Saudi Aramco pens dredging deal for giant maritime complex

Business & Finance

Oil giant Saudi Aramco has signed contracts that will mark the start of works on what is going to be the giant maritime complex known as King Salman International Complex for Maritime Industries and Services in Ras Al-Khair.

The company signed a contract with a consortium comprising Saudi Archirodon Company Ltd and Huta Hegerfeld AG Saudia Company for dredging, reclamation and marine structures for the huge project.

The contract is the first major undertaking for the maritime complex where contractors will conduct dredging and reclamation of approximately 37 million cubic meters of fill, in addition to ground improvement over an area of 7.4 million square meters. The contract will also provide for constructing 4,500 linear meters of concrete quay walls and wharves, in addition to 12,000 linear meters of rock revetments and breakwaters to protect the integrity of the complex, Saudi Aramco said.
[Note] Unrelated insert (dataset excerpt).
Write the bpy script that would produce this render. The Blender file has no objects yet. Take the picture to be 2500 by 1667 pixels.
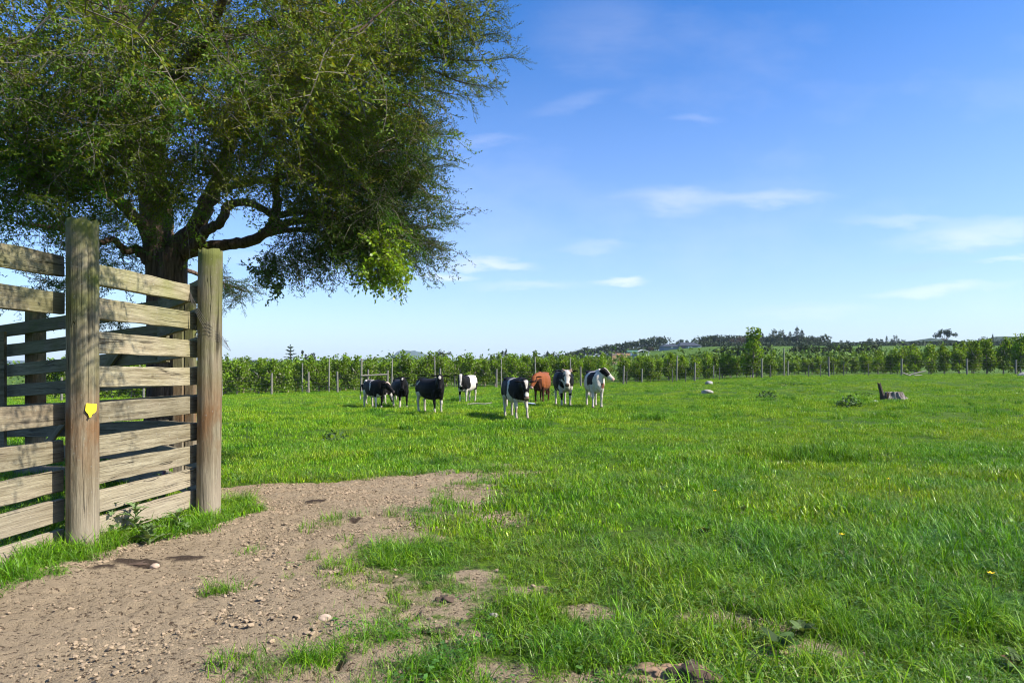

“It is an important milestone for King Salman International Complex for Maritime Industries and Services, the largest of its kind in the region.” said Ahmed Al-Sa’adi, Saudi Aramco’s Senior Vice President for Technical Services. “The Complex is in line with the Kingdom’s economic diversification objectives, it will position the Kingdom as a strategic logistics hub and will create vast job opportunities.”

Execution of the initial phase of the contract will be completed by 2020. It is instrumental for the whole program as it will prepare the project’s land for subsequent construction of a dry dock and ship building and maintenance facilities, the oil company said-

The complex was inaugurated in November 2016. When completed, it will offer vessel and rig construction, maintenance, repair and overhaul services.

Twenty jack-up rigs

 

Offshore Energy Today in May reported that four companies had teamed up to build an offshore services section at the complex.

At the time, offshore rig builder Lamprell said it had entered into a joint venture (JVCo) with Saudi Aramco Development Company, Bahri and Hyundai Heavy Industries to establish a maritime yard for the construction, maintenance and repair of offshore drilling rigs and vessels, as part of the giant complex in the eastern province of the Kingdom of Saudi Arabia.

The story of the proposed joint venture is not new, as this has been proposed earlier, but it is now firming up, and the joint venture will come to life subject to approvals of respective shareholders.

According to Lamprell, once fully built, the yard will be the largest in the Arabian Gulf in terms of production capacity and scale. The yard is expected to be partially operational by 2019 and fully operational by 2022.

It will have the capacity to build four offshore rigs, over 40 vessels including 3 VLCCs, and service over 260 maritime products, annually.

Under the agreement, Lamprell will invest up to a maximum of $140 million will hold 20 per cent of of JVCo’s issued share. Saudi oil company Saudi Aramco will invest up to a maximum of $350.7 million, Bahri will invest up to a maximum $139.3 million, and HHI to invest up to a maximum $70.0 million. The latter three will hold 50.1 per cent., 19.9 per cent and 10.0 per cent of JVCo’s issued share capital, respectively subject to the terms of the Shareholders’ Agreement.

As part of the deal, Saudi Aramco will enter into a master offtake agreement with JVCo under which it will agree to purchase, or procure the purchase, from JVCo of a minimum of 20 jack-up drilling rigs (equating to two rigs per year for 10 years based on the prevailing and competitive market prices), as well as offshore support vessels and MRO services for jack-up drilling rigs and offshore support vessels operating on Saudi Arabian Oil Company’s offshore assets.

Bahri, the Saudi national shipping company, will enter an offtake agreement with JVCo under which Bahri will agree to purchase from JVCo no less than 75 per cent of its commercial vessel requirements over ten years, being a minimum of 52 commercial vessels (including a significant number of VLCCs), and MRO services for such vessels based on the prevailing and competitive market prices, subject to certain conditions.